Still, the state of Ontonagon sounds better than the state of Superior, and especially Northern Michigan, as had been suggested too. But again, nothing will come of it.

Yet that won't stop our northern brethren from dreaming, even if it is of the pipe variety.

Thursday, May 1, 2014

Science has no Meaning

What is there about discovering our collective roots? We aren't talking about compiling family trees; that's the sort of thing which has an immediate effect on us, seeing exactly where we came from, and who our grandparents and great-grandparents were and what their homelands looked like and so forth. Yet when we extrapolate beyond that, when we grope at issues such as evolution and the formation of the Universe, well, what are we really in search of?

This isn't to disparage such endeavors as academic exercises. If there are things to be discovered which may help us in the here and now, if even there are things whose discovery would cause us to appreciate the wonders of the earth and space around us, that's cool. But our fear isn't about any of that. Or fear is that too many of the folks who seek such things aren't seeking them for the sake of real and useful knowledge. We wonder if they are in fact following along a trail which will do nothing less than make humanity less special than it is.

Not that we seek an arrogant humanity either, as may happen should we being to think ourselves too special, too 'all that'. It strikes us that either extreme may be, well, a sin of some kind. We should want to know and understand who we are, with either approach.

Still, the one seems less critical. We are talking about the one which addresses more the flesh and bones humanity, the scientific approach which sees only empiricism.

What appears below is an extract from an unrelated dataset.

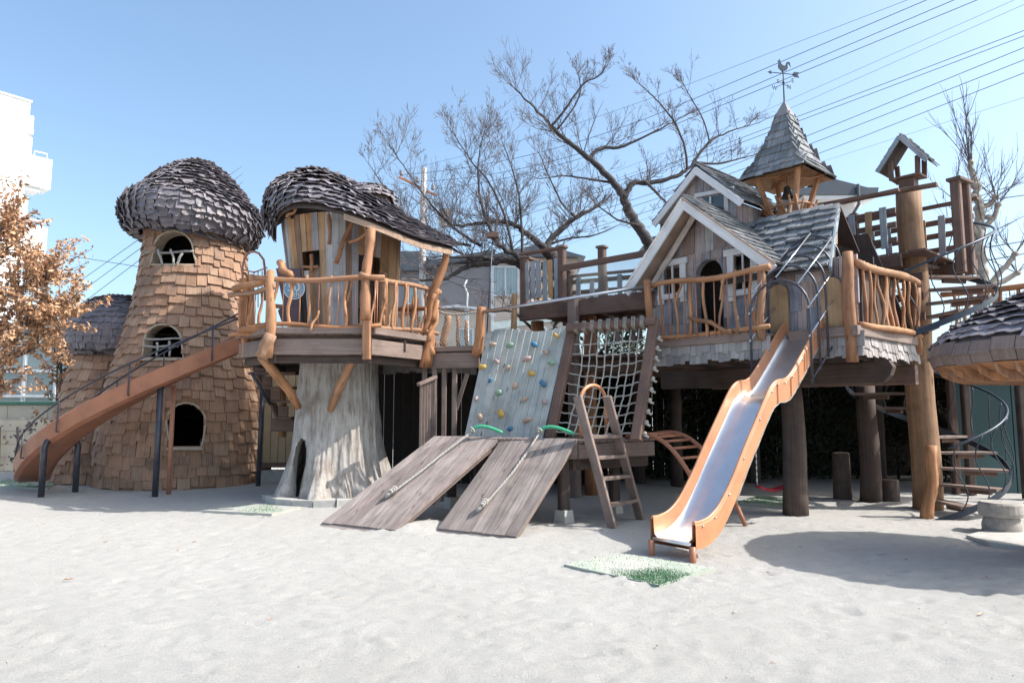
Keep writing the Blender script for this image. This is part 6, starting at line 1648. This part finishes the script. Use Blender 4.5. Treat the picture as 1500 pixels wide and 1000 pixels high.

Aren't the abstractions, the philosophical ideals of who and what we are, and what we ought to be, more important?

Does the formation of planets, the study of evolution, nay, even the Big Bang, actually deal in those questions? The purveyors of science say yes. But we don't see how. To be sure, they appear to believe that if we should come to understand the start of the Universe, the developments within evolution, that we shall then understand creation and can dispense with tired concepts such as God. They are quite unwilling to consider whether such things may require a God of some sort. But why?

The only conclusion we can see is that it would take away from their being God. That's truly sad. Too many scientists or, at least, the pop scientists such as Stephen Hawking or Carl Sagan, try to make us believe that creation is wonderful without a Creator. But what does that leave us with? Exactly this: two human beings, neither of whom can possibly be, in a scientific sense, any better than any given one of us. Because if all we are are products of an evolutionary environment, if we are wholly accidental and not guided by anything, then why are they and their thoughts so important? Their very own knowledge and 'understanding' is only incidental. If it's only incidental, as any knowledge thus must be, then it is valueless.

And that simply doesn't make sense. We don't mean scientific sense. We mean philosophic sense. Science is only, and will never be more than, flesh and blood and rock for it knows not what. Scientific knowledge will always be nothing more than rote. That doesn't mean it isn't important. But it does mean that science is only a tool for our use, and nothing more. It means science can only tell us what will happen with certain chemical reactions under such and such conditions. Yet it will never tell us why they must happen.

If all we are is material, atoms inadvertently coming together by nothing more than accident, then we are no better than inanimate objects. What good is a thought which we cannot help but think? But when we can judge, ah, our freedom becomes obvious. We can choose the right or the wrong, whether scientific or philosophic. We are more than muscle and sinew and electric reactions in the brain. We are human. And we can think for ourselves.

In that light, we find meaning. It is a much brighter light indeed.